Tras conocer esta historia, Marc Ribot contaba en esa entrevista, que le pareció importante dedicar también esta canción al presidente que hoy ocupa la Casa Blanca. Una forma de incluir también en su disco a la población de origen latino, fundamental en las luchas contra el autoritarismo de Trump. Para su versión, Ribot se hizo acompañar del rapero Ohene Cornelius y de la voz femenina de una latina que, por temor a ser deportada, decidió mantener su nombre en el anonimato, decisión que fue respetada en la producción de Ribot.
La imaginación puede ir muy lejos, pensé.
¿Qué tal si ahora una multitud subiese a cantar en el karaoke del Mar y Luna? ¿Qué tal si esa multitud les preguntara a los inútiles que nos han gobernado en nuestros países si nos escuchan? ¿Qué tal si esa multitud se asumiera barrio, se asumiera pueblo? Una multitud como la que en la Plaza de la Dignidad cantó El Baile de los que Sobran en 2019.
Ante la contundencia de las palabras de Los Prisioneros o de las popularizadas por Paquita, que nunca supo lo que motivó la rabia del compositor al escribir Rata de dos Patas, las grandes orejas de Salinas de Gortari o la de cualquiera de los nefastos gobernantes del continente, no pueden más que agacharse.
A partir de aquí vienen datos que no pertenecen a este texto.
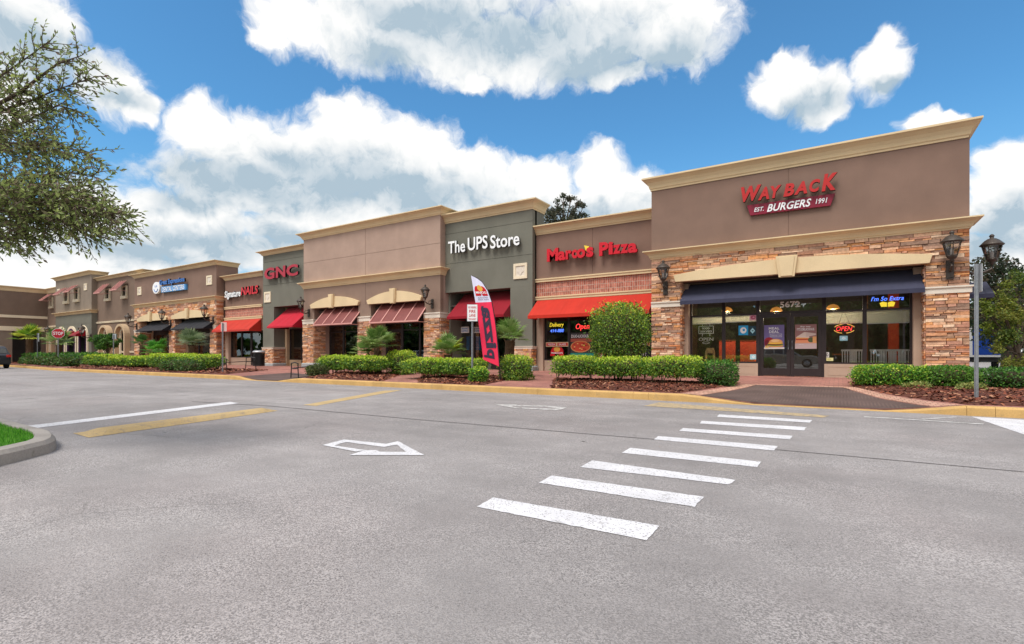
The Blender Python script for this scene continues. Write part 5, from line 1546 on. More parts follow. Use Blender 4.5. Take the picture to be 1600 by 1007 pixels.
hedge('bright hedge below the round tree and arched windows', -45.4, -41.5, 15.4, 1.3, 1.02, 4000, .13, GREEN, LIME, .9, 35)
shrub('bush', 'low grey-green juniper in front of the dental centre hedge', 'bush', 'low junipers in the beds', [(-28.0, 13.6, .48, 1.1, .5, .28, 0), (-29.6, 13.5, .48, .8, .5, .28, 0)], 3000, .10, OLIVE + DEEP, None, 0, 3, None, 36, expo=2.4)
shrub('hedge', 'dark green hedge under the two far palms', 'hedge', GH, [(-64.0, 17.4, .75, 4.2, .6, .42, -.1), (-56, 16.9, .75, 4.2, .6, .42, -.1), (-49.5, 16.6, .75, 3.0, .6, .42, 0)], 6000, .17, DEEP, FRESH, .5, 2, None, 37)
JX = [(-60.5, 15.9, 1.2, 'low juniper nearest the dark car'), (-57.6, 15.6, 1.2, 'low juniper below the far post'), (-54.2, 15.3, 1.4, 'low juniper left of the stop sign'), (-51.0, 14.9, 1.3, 'low juniper below the stop sign'), (-47.7, 14.6, 1.0, 'low juniper right of the stop sign')]
for i, (x, y, r, l) in enumerate(JX):
    shrub('bush', l, 'bush', 'low junipers in the beds', [(x, y, .5, r, .6, .32, 0)], 1100, .16, OLIVE + DEEP, None, 0, 3, None, 40 + i, expo=2.3)

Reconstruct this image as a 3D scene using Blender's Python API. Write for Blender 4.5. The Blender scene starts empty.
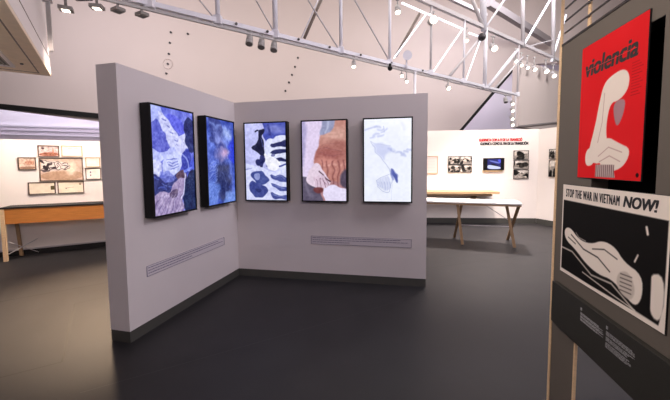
import bpy, bmesh, math, random
import numpy as np
from mathutils import Vector, Matrix
random.seed(4)
C = bpy.context.scene.collection
SC = bpy.context.scene

# ------------------------------------------------------------------ camera
F_PX, PITCH, ROLL, EYE = 327.58, 0.0695, -0.0087, 1.592
CY = 188.0      # row of the optical axis (the lens is shifted a little)
fw = Vector((0, math.cos(PITCH), -math.sin(PITCH)))
r0 = Vector((1, 0, 0)); u0 = Vector((0, math.sin(PITCH), math.cos(PITCH)))
rt = r0*math.cos(ROLL) + u0*math.sin(ROLL)
up = -r0*math.sin(ROLL) + u0*math.cos(ROLL)
cam = bpy.data.cameras.new('camera'); cam.sensor_width = 36; cam.lens = 36*F_PX/670; cam.shift_y = (CY-200)/670
cam.clip_start = 0.05; cam.clip_end = 200
co = bpy.data.objects.new('camera', cam); C.objects.link(co)
co.matrix_world = Matrix(((rt.x, up.x, -fw.x, 0), (rt.y, up.y, -fw.y, 0), (rt.z, up.z, -fw.z, EYE), (0, 0, 0, 1)))
SC.camera = co
SC.view_settings.view_transform = 'Standard'; SC.view_settings.look = 'None'
SC.view_settings.gamma = 1; SC.view_settings.exposure = 0.0
SC.view_settings.use_curve_mapping = False

# survey helpers: turn a sight line into a point at a height, or on a vertical plane
def ray(x, y): return fw + rt*((x-335)/F_PX) + up*((CY-y)/F_PX)
def at_z(x, y, z):
    d = ray(x, y); t = (z-EYE)/d.z
    return Vector((d.x*t, d.y*t, z))
def on_plane(x, y, P, D):
    n = Vector((-D[1], D[0])); d = ray(x, y)
    t = (n.x*P[0]+n.y*P[1])/(n.x*d.x+n.y*d.y)
    return Vector((d.x*t, d.y*t, EYE+d.z*t))

# ------------------------------------------------------------------ world and lights
w = bpy.data.worlds.new('world'); SC.world = w; w.use_nodes = True
w.node_tree.nodes['Background'].inputs[0].default_value = (.8, .82, 1, 1)
w.node_tree.nodes['Background'].inputs[1].default_value = 0.0

def lamp(kind, name, loc, aim, energy, color=(1, 1, 1), size=.1, size_y=None, angle=60, blend=.5):
    l = bpy.data.lights.new(name, kind); l.energy = energy; l.color = color
    if kind == 'AREA':
        l.shape = 'RECTANGLE'; l.size = size; l.size_y = size_y or size
    else: l.shadow_soft_size = size
    if kind == 'SPOT': l.spot_size = math.radians(angle); l.spot_blend = blend
    o = bpy.data.objects.new(name, l); C.objects.link(o)
    o.location = loc; d = Vector(aim)-Vector(loc)
    o.rotation_euler = d.to_track_quat('-Z', 'Y').to_euler()
    return o
WARM = (1, .80, .62); COOL = (.82, .85, 1)
lamp('AREA', 'hall_light', (0, 8.5, 8.2), (0, 12.5, 1.5), 455, (1, .91, .85), 12, 4)  # unseen fill, added to brighten the hanging wall
lamp('AREA', 'hall_light', (-9, 9, 7.6), (-9, 15, 4), 250, (.97, .90, .94), 6, 2.5)  # another unseen fill, added for the left part of the hall
lamp('AREA', 'hall_light', (6, 11.5, 7.9), (6, 14.5, 1), 200, (.90, .88, 1), 5, 3)  # unseen fill added for the right part of the hall
lamp('AREA', 'rear_hall_light', (-6, 16.6, 9.0), (-6, 18, 3), 2300, (.93, .89, 1), 26, .6)  # added out of sight behind the hanging wall to brighten the far wall
lamp('AREA', 'truss_light', (3.5, 1.5, 6.6), (5.5, 9, 4.4), 170, (1, .95, 1), 4, 1.5)  # added fill that lifts the truss steel
lamp('AREA', 'bay_light', (9, 6.5, 7.2), (8, 11.5, 4), 330, (1, .95, .93), 3, 1.5)  # added fill, brightens the bay wall
lamp('AREA', 'front_light', (.8, -2.5, 3.3), (-1, 6, 2.2), 110, (.98, .88, .94), 4, 1.2)  # unseen fill added in front of the partition
lamp('AREA', 'side_light', (5, 2.2, 4.6), (-1, 4.4, 1.7), 150, (.95, .87, 1), 2.5, 1.2)  # unseen fill added at the right, brightens the left wing
lamp('SPOT', 'casing_light', (-1.6, .4, 2.2), (-4, 4.2, 3.4), 150, (1, .95, .93), .1, angle=50, blend=.8)  # added low lamp out of view, brightens the ventilation casing
lamp('SPOT', 'photo_wall_light', (-3.1, 4.7, 3.6), (-5.0, 6.8, 1.3), 400, (1, .82, .70), .12, angle=95, blend=.8)
lamp('SPOT', 'photo_wall_light', (-4.4, 5.2, 3.5), (-6.2, 5.9, 1.3), 330, (1, .82, .70), .12, angle=95, blend=.8)
lamp('SPOT', 'floor_pool_light', (-4.0, 5.6, 3.8), (-2.9, 4.2, 0), 3000, (1, .72, .48), .15, angle=50, blend=1)
lamp('SPOT', 'back_wall_light', (2.2, 6.3, 3.9), (3.1, 9.0, 1.6), 215, (1, .88, .80), .15, angle=80, blend=.8)
lamp('SPOT', 'back_wall_light', (4.4, 6.3, 3.9), (4.9, 9.0, 1.7), 215, (1, .88, .80), .15, angle=80, blend=.8)
lamp('SPOT', 'back_floor_light', (3.4, 7.2, 3.9), (3.2, 7.0, 0), 1500, (1, .86, .80), .15, angle=95, blend=1)  # added spot standing in for spill from the wall lamps
lamp('SPOT', 'poster_light', (-.9, 1.9, 3.3), (1.15, 1.6, 1.5), 210, (1, .86, .74), .08, angle=60, blend=.6)

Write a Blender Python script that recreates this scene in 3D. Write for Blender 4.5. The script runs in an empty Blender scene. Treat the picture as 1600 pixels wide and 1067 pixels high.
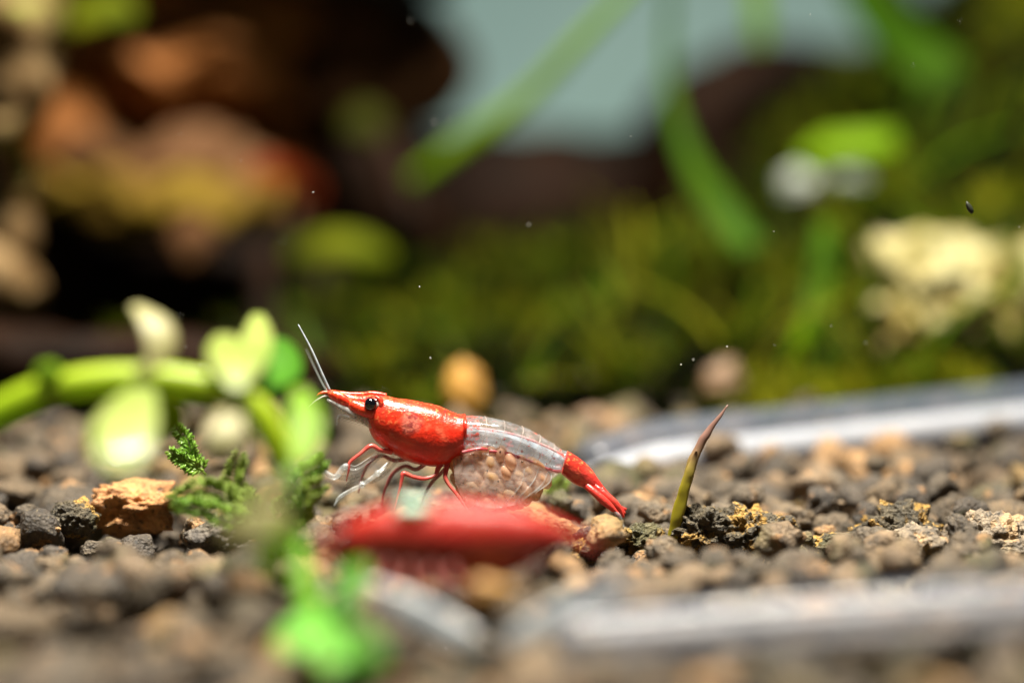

Porque cuando el barrio canta el desgarro con tal contundencia los destinados a escuchar no pueden hacer otra cosa que bajar la cabeza y abandonar la prepotencia que acostumbran.
Como en la Plaza de las tres culturas, la Rata de dos Patas interpretada por Ribot me permitió hacer un paneo por mi memoria, por mi historia y por los sentidos que la pueblan. Llenar de palabras esos sentidos, con palabras tan categóricas como las que canta Paquita, ayuda a condensar la memoria, tal y como la historia se condensa en Tlatelolco.
Con Ribot y su inclusión de Rata de dos Patas entre las más hermosas canciones de resistencia, descubrí la magia de la música para sincretizarse en lo más íntimo de nuestros sentimientos, hasta hacerse ella misma un sentimiento. Tal vez eso lo podría haber sabido antes de ver la canción en la lista del disco o antes de conocer su historia. Las interpretaciones de mis amigas en el Mar y Luna o el orgullo de personas que se saben del barrio donde vivió Paquita, me podría haber enseñado que las canciones se cantan con el aire de la guata y no solo con el vibrato de las cuerdas vocales. Y en la guata reside todo. El hambre, la rabia, el amor, el barrio… la memoria misma.